Review: The Raven Boys

November 22, 2013 at 6:16 pm (fantasy, teen)

The Raven Boys
The Raven Boys by Maggie Stiefvater
My rating: 3 of 5 stars

Finishing a book with a resigned feeling of “Oh, of course, it’s a trilogy” is not a good sign. In fact, it’s a real shame in this case because I could have really liked this book, but instead I feel, well, resigned about it. The ending was clever and well done, and the climax actually succeeds at being credible by having been set up, invisibly in the background, for quite a while. But.

But what?

The book strives for mythic sweep while also containing a gleeful jumble of psychics and pseudoscience made real, among other elements that ‘twould be spoilery to discuss. (I will say, however, that the subplot about Noah was excellent.) But to my mind, the scope of the tale is too small for multiple volumes. It is set up – or at least that’s how it came across to me – to be the story of a Tragic Hero, not an Epic Quest. Think Orpheus, not Odysseus. No doubt the Tragic Hero thinks he’s the hero of an epic quest, and perhaps his author does too, but as far as I can see, all that’s at stake is the personal fate of him and several people close to him. That’s not epic.

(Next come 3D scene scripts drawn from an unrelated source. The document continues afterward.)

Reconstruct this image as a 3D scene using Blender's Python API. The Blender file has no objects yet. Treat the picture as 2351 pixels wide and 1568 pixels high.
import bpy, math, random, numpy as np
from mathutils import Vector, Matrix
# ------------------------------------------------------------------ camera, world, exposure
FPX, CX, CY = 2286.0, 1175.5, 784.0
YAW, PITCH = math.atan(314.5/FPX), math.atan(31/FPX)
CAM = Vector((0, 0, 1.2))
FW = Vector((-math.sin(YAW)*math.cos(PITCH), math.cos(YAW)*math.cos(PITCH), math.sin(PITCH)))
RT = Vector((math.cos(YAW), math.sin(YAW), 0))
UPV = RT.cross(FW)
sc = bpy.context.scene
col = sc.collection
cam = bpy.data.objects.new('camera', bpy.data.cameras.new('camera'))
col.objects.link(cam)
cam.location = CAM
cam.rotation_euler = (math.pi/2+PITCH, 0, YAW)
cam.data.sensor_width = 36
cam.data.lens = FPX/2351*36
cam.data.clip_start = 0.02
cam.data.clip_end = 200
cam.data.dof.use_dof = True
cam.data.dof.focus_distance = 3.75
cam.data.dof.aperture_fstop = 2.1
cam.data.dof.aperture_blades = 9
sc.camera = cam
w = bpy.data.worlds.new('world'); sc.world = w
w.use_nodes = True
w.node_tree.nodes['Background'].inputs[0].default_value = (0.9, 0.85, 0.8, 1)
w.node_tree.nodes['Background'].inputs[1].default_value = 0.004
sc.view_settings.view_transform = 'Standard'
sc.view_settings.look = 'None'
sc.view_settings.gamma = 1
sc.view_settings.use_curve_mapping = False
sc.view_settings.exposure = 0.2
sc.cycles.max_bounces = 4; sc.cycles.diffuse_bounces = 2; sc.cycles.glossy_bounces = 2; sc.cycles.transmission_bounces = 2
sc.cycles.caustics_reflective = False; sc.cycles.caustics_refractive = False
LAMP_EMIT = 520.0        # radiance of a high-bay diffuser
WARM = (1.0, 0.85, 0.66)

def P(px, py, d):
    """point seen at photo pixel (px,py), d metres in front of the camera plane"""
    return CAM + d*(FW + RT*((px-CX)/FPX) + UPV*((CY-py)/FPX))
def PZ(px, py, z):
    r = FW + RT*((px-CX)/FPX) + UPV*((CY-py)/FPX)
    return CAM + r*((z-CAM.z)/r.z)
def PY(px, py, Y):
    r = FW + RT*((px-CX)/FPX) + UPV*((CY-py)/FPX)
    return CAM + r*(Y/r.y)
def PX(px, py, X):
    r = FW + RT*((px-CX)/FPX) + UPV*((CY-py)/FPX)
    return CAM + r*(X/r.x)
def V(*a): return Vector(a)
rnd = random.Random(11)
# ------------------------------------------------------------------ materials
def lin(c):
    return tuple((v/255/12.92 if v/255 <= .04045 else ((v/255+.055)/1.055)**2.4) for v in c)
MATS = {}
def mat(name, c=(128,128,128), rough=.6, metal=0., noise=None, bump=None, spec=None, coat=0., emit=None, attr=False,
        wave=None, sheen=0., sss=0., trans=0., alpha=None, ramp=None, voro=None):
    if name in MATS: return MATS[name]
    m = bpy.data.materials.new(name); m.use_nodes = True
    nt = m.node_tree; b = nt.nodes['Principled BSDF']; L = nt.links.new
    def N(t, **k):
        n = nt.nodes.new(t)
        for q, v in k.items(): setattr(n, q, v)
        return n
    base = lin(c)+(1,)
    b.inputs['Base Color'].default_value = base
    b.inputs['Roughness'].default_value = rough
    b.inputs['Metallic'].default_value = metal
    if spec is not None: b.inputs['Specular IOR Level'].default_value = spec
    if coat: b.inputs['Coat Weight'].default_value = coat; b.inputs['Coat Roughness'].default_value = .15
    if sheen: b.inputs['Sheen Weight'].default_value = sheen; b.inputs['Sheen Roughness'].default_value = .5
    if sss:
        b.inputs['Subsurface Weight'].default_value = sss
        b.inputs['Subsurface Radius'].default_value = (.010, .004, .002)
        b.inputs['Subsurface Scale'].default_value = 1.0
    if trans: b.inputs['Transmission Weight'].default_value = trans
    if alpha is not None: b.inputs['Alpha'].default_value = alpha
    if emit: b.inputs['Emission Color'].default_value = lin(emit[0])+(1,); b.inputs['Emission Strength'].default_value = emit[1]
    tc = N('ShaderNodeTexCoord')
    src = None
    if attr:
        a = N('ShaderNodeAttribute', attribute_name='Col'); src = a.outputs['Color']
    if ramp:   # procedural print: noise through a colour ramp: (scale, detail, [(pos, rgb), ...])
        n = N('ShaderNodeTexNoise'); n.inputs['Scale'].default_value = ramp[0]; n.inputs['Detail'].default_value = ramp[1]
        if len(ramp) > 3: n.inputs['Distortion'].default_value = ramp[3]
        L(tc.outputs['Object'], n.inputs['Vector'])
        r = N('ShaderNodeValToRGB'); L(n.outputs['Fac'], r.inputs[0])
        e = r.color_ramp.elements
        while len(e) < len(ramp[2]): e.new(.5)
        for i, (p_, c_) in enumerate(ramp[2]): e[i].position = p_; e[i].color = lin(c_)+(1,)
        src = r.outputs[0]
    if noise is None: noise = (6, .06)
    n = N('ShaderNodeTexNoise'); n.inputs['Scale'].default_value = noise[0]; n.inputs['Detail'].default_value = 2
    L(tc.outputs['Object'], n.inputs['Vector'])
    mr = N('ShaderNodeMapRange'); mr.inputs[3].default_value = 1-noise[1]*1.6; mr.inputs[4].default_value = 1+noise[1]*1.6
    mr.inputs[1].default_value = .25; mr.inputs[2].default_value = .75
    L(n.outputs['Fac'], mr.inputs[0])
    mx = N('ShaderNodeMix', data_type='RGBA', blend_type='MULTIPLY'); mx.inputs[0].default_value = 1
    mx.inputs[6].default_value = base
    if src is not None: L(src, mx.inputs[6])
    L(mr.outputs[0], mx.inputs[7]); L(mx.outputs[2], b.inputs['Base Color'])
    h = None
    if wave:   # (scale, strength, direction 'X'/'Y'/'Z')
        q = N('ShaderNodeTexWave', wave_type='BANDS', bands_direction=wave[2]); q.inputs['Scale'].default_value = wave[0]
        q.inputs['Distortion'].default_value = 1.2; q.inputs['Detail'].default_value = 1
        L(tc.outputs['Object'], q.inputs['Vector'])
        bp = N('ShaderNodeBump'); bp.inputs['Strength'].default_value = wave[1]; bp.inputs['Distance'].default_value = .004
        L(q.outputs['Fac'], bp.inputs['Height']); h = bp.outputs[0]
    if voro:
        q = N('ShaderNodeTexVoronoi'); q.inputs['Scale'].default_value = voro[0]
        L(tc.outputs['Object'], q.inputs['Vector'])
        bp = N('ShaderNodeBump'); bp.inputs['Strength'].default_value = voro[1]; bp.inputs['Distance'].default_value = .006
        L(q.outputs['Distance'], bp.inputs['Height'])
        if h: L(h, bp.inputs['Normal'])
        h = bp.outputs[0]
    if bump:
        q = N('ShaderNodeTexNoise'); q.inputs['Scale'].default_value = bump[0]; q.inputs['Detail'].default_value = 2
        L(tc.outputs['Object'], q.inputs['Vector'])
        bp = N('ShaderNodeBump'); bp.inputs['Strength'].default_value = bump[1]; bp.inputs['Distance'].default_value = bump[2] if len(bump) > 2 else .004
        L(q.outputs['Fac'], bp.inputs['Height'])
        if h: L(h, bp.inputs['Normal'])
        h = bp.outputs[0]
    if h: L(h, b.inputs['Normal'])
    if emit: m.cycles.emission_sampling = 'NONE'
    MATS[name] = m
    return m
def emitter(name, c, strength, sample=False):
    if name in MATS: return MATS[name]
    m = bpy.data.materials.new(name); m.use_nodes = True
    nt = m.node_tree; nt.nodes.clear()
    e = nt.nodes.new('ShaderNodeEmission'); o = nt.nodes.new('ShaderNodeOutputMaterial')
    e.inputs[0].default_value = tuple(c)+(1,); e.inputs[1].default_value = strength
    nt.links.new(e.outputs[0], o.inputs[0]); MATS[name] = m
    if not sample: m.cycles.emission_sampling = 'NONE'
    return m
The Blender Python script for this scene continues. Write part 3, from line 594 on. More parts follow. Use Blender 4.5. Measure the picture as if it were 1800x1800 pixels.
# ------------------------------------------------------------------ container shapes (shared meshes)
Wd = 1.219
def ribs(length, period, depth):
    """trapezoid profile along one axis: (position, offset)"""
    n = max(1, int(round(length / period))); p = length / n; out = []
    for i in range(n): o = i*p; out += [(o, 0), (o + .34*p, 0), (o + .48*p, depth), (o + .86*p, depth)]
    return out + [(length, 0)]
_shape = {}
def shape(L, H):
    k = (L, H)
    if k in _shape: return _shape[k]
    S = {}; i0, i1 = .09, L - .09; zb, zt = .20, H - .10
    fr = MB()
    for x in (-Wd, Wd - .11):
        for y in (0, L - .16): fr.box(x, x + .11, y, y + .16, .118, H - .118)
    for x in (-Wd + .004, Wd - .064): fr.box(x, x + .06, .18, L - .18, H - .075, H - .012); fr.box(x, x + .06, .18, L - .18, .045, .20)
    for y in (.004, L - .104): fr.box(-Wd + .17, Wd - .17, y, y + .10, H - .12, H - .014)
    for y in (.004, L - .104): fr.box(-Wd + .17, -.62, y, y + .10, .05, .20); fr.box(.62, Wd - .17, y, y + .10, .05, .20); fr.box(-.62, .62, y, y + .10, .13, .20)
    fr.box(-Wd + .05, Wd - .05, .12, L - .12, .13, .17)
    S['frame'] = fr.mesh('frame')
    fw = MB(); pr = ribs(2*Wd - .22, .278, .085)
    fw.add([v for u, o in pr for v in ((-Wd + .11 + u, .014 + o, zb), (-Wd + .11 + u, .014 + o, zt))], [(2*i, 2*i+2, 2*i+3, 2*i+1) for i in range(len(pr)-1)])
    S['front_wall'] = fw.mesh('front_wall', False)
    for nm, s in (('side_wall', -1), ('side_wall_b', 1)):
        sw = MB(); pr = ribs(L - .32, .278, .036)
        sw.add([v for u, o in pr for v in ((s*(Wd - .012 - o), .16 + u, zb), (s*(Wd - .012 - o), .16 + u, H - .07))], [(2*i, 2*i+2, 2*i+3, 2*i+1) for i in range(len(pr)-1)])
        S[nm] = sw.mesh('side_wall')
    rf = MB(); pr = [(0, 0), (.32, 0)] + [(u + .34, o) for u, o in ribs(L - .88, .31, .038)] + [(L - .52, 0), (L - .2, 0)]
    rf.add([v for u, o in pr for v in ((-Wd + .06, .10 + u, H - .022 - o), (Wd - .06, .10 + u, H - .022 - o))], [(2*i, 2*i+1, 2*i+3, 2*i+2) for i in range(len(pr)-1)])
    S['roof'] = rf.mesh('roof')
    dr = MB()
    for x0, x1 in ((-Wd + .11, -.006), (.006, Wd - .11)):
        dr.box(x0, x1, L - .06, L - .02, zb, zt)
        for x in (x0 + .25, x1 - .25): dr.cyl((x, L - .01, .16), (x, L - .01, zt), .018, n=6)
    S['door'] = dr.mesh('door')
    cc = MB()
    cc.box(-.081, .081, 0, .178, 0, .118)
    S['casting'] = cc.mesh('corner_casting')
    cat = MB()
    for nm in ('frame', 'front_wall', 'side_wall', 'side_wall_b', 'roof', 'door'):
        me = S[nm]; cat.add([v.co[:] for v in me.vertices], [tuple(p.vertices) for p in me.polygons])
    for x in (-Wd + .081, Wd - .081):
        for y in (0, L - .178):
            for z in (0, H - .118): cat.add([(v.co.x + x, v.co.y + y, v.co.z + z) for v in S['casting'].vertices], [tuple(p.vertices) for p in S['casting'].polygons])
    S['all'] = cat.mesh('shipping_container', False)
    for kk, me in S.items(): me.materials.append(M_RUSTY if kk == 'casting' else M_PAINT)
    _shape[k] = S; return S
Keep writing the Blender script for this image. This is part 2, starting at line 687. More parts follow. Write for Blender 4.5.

So what I wanted was for the book to end with the tragic death foretold at the beginning. As I remarked while reading it, I like the Tragic Hero enough that his death would be tragic, but not enough that I want him to live. But it didn’t happen. The story veered off to become a the story of Sacrifice and Redemption of one of his friends, instead. And while that was a good story, certainly, well-done and well-characterized, it was not the story that the book appeared to be setting up in the first third, or even half.

So this book is quite good, but muddled in execution. Perhaps eventually the Tragic Hero will die, but I have doubts.

I also found the prose annoying in spots, because it seemed like every single character’s point of view contained deeply poetic insights and imagery. I like that just fine when it’s just one or two characters, or when the book is clearly written with an omniscient narrator, but in this case it just wound up feeling overdone and occasionally irksome.

I could probably also quibble about the character of Blue, the kooky magical-battery girl, but I actually like her too much as a person. So there’s that.

Worth reading, I’d say, but not spectacular and not something I’ll be adding to my personal library.